>> start DATA SHOWN

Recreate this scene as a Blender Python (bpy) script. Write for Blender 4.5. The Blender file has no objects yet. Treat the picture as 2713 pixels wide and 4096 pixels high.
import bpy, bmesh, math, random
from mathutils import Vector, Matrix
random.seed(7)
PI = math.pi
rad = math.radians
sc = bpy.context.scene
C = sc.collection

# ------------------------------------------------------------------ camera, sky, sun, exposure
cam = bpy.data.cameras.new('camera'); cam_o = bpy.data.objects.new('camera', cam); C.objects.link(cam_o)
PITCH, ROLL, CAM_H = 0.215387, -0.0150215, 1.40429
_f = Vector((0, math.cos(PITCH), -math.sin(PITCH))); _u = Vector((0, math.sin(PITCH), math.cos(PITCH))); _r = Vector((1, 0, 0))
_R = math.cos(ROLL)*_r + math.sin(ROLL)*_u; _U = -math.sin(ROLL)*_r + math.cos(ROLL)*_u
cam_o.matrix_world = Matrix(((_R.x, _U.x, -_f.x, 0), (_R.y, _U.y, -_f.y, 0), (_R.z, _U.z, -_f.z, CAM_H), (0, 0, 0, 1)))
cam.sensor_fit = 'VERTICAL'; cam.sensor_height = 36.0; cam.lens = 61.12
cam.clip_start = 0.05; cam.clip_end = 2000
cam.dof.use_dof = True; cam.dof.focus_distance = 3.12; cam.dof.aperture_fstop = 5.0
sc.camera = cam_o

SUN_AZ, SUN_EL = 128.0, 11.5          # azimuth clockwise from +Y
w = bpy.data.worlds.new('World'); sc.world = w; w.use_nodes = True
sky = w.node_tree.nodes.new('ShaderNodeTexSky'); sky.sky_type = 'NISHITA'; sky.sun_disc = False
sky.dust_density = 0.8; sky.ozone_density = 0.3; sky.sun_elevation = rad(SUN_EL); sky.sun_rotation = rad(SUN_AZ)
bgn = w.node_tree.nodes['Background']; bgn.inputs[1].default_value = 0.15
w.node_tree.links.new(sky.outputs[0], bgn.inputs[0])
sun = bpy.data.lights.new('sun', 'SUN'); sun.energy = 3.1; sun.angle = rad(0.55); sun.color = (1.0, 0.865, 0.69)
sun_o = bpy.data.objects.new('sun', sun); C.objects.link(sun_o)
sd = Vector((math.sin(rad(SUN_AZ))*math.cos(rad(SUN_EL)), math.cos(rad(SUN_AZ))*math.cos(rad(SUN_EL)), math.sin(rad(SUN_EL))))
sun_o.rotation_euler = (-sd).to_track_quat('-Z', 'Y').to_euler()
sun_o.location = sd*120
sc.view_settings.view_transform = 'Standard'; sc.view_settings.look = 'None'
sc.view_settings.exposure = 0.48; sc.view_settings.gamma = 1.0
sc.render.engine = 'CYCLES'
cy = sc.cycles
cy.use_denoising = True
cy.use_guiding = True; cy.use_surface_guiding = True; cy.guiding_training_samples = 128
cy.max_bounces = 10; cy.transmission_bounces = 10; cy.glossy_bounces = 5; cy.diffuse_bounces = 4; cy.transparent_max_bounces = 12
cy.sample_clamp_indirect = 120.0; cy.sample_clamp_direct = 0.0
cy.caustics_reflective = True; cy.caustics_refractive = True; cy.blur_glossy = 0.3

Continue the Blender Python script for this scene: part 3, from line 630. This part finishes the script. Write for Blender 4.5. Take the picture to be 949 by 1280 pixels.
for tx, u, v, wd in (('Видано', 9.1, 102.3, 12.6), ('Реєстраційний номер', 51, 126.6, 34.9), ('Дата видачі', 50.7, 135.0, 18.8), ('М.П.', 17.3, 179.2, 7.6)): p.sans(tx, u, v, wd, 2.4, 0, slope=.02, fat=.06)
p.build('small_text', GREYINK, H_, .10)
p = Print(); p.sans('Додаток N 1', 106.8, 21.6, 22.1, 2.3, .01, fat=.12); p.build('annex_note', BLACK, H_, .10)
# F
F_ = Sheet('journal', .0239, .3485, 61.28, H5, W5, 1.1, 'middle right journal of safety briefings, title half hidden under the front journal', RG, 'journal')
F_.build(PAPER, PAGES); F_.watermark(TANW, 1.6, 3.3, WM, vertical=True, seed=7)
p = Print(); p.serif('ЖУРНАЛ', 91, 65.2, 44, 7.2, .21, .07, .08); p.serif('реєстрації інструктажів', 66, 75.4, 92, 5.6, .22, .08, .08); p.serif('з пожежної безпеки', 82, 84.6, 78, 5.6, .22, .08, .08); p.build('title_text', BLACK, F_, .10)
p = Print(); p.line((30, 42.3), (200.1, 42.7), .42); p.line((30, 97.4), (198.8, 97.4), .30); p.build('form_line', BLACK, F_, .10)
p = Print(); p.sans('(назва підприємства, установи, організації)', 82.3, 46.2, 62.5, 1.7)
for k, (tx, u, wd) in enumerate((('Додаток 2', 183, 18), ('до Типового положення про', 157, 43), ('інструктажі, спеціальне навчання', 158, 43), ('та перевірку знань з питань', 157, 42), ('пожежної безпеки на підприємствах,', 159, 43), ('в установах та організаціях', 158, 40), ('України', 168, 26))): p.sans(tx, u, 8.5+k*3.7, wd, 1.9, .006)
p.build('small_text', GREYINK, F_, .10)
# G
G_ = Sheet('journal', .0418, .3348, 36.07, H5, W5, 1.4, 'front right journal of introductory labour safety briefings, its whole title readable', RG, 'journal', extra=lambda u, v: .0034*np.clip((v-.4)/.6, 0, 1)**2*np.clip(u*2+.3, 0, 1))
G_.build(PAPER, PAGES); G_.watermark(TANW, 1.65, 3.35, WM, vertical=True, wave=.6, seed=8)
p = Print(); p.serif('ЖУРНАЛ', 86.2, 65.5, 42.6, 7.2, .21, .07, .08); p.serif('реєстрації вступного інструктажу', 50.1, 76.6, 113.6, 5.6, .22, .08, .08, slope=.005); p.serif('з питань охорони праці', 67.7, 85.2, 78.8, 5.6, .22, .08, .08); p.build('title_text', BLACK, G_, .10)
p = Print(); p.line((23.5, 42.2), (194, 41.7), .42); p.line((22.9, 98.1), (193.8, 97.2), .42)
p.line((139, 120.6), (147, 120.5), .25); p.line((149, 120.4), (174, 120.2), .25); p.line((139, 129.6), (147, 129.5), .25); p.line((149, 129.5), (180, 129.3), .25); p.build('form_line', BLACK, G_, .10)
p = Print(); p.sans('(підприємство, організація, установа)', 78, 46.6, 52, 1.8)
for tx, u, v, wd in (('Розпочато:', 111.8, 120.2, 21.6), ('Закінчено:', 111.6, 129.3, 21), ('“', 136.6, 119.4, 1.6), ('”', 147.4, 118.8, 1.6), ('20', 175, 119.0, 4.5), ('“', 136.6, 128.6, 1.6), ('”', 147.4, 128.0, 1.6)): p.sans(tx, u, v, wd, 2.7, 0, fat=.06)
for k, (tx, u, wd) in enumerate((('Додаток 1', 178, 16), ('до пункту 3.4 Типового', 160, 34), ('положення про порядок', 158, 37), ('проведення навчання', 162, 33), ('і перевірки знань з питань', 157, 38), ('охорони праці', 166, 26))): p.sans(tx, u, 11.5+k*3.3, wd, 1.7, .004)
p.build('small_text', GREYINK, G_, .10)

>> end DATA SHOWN
>> start DATA SHOWN

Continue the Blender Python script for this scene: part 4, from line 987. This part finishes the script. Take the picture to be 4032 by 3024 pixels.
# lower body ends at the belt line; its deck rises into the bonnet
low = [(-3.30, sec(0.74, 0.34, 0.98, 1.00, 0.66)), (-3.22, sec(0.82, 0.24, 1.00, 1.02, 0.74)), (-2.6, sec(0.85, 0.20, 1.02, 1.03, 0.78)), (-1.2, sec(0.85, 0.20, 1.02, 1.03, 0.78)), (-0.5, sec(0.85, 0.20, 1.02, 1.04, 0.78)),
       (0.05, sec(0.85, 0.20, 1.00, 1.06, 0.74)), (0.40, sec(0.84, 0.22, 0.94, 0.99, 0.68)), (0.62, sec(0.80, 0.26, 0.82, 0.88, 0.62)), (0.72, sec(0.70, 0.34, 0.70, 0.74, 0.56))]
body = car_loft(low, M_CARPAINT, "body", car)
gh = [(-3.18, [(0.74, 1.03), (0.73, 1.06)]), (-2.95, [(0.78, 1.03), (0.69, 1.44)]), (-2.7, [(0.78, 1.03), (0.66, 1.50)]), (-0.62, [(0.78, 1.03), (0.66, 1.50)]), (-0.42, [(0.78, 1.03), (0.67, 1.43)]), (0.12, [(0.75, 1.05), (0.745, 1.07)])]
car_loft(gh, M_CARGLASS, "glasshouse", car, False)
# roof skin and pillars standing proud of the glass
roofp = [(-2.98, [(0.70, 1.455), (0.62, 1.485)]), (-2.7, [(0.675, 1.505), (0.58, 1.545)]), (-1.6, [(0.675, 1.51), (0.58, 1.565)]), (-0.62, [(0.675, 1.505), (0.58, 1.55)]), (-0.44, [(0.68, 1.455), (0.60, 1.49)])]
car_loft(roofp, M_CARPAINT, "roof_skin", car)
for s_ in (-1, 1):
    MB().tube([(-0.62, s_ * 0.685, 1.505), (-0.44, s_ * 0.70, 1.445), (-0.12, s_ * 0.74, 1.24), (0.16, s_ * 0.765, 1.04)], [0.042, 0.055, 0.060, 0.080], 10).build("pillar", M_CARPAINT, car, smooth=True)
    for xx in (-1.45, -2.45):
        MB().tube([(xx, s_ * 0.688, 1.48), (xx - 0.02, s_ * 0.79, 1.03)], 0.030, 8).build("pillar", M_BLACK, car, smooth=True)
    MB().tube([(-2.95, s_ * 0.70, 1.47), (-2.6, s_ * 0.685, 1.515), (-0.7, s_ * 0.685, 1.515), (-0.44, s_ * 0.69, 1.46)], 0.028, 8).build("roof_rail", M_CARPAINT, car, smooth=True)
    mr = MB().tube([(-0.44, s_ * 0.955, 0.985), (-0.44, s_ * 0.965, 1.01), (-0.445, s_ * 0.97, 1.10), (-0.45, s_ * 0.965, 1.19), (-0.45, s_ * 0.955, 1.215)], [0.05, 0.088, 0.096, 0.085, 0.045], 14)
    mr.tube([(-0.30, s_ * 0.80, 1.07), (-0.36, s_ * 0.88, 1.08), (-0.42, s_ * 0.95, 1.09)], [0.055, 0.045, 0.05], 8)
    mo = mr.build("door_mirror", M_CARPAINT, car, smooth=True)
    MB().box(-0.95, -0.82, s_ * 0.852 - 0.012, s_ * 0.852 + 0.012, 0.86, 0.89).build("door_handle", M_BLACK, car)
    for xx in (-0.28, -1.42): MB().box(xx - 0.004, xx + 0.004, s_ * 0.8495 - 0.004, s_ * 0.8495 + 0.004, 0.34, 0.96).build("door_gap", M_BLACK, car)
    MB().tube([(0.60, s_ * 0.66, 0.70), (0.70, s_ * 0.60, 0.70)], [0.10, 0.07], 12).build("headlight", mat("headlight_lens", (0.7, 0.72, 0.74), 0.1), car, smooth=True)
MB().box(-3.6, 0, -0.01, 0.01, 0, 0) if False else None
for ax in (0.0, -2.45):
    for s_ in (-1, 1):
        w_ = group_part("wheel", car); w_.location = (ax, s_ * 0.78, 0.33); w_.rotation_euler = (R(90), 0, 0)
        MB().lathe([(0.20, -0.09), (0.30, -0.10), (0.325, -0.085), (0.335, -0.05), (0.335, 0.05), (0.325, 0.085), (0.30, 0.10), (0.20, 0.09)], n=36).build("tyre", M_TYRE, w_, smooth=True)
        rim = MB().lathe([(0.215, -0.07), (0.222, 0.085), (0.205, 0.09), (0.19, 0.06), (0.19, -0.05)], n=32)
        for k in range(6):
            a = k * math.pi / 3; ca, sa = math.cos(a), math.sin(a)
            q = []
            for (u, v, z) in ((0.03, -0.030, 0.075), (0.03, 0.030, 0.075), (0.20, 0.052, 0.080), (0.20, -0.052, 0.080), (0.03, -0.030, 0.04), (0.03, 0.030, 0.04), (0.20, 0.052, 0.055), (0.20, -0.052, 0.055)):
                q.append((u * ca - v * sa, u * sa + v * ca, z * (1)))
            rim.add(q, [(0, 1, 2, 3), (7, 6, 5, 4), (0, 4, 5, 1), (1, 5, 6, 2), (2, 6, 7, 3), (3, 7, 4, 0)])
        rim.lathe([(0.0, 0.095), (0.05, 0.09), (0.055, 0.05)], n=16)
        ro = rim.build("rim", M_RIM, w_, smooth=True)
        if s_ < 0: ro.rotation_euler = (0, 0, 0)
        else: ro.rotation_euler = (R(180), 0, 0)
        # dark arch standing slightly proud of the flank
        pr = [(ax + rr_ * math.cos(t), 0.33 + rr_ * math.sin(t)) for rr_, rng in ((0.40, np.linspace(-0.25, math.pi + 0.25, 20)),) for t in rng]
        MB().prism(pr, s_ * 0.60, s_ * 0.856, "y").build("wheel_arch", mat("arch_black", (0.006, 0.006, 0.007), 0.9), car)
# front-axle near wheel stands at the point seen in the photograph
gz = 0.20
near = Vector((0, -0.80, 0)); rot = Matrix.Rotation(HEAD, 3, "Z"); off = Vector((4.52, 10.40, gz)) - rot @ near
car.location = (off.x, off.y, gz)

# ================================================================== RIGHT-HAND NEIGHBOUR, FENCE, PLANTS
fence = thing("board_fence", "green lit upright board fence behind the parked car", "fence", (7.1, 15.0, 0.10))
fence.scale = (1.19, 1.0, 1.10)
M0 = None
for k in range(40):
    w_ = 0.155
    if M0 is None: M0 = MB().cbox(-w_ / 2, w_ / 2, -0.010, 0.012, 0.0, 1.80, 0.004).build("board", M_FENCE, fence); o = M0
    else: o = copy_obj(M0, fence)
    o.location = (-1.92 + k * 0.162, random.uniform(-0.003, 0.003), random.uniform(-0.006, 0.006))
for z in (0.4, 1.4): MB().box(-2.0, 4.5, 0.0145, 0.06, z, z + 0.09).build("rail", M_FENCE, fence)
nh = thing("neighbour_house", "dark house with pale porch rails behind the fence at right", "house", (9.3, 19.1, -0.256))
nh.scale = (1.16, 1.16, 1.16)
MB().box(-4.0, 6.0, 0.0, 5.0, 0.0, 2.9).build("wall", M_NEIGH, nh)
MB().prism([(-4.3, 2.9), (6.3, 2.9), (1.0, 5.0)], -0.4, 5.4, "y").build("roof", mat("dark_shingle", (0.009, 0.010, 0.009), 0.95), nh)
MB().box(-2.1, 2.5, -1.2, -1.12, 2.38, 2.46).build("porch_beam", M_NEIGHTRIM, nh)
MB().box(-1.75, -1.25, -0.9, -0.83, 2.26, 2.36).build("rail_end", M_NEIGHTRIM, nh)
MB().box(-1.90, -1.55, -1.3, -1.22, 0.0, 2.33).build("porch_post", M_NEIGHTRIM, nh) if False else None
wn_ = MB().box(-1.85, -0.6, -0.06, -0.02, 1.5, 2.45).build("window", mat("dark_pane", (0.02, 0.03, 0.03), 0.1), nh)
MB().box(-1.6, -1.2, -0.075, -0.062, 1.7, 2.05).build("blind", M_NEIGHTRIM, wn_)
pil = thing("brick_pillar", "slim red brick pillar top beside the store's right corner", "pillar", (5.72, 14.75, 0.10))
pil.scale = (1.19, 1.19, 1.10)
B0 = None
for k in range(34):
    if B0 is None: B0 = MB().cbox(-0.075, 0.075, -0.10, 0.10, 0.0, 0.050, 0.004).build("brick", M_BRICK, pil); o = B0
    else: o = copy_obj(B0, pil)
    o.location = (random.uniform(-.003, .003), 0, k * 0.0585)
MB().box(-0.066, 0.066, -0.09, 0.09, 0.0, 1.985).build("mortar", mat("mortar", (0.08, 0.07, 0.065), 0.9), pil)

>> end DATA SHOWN
>> start DATA SHOWN

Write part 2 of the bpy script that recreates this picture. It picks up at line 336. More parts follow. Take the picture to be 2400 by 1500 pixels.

>> end DATA SHOWN

▸ **GOAL**
Return the lines from the line with "Recreate this scene" through the line with "sc.camera = cam_o", inclusive, exactly as they stand, and nothing else.

▸ **RESULT FOR THIS EXERCISE**
Recreate this scene as a Blender Python (bpy) script. Write for Blender 4.5. The Blender file has no objects yet. Treat the picture as 2713 pixels wide and 4096 pixels high.
import bpy, bmesh, math, random
from mathutils import Vector, Matrix
random.seed(7)
PI = math.pi
rad = math.radians
sc = bpy.context.scene
C = sc.collection

# ------------------------------------------------------------------ camera, sky, sun, exposure
cam = bpy.data.cameras.new('camera'); cam_o = bpy.data.objects.new('camera', cam); C.objects.link(cam_o)
PITCH, ROLL, CAM_H = 0.215387, -0.0150215, 1.40429
_f = Vector((0, math.cos(PITCH), -math.sin(PITCH))); _u = Vector((0, math.sin(PITCH), math.cos(PITCH))); _r = Vector((1, 0, 0))
_R = math.cos(ROLL)*_r + math.sin(ROLL)*_u; _U = -math.sin(ROLL)*_r + math.cos(ROLL)*_u
cam_o.matrix_world = Matrix(((_R.x, _U.x, -_f.x, 0), (_R.y, _U.y, -_f.y, 0), (_R.z, _U.z, -_f.z, CAM_H), (0, 0, 0, 1)))
cam.sensor_fit = 'VERTICAL'; cam.sensor_height = 36.0; cam.lens = 61.12
cam.clip_start = 0.05; cam.clip_end = 2000
cam.dof.use_dof = True; cam.dof.focus_distance = 3.12; cam.dof.aperture_fstop = 5.0
sc.camera = cam_o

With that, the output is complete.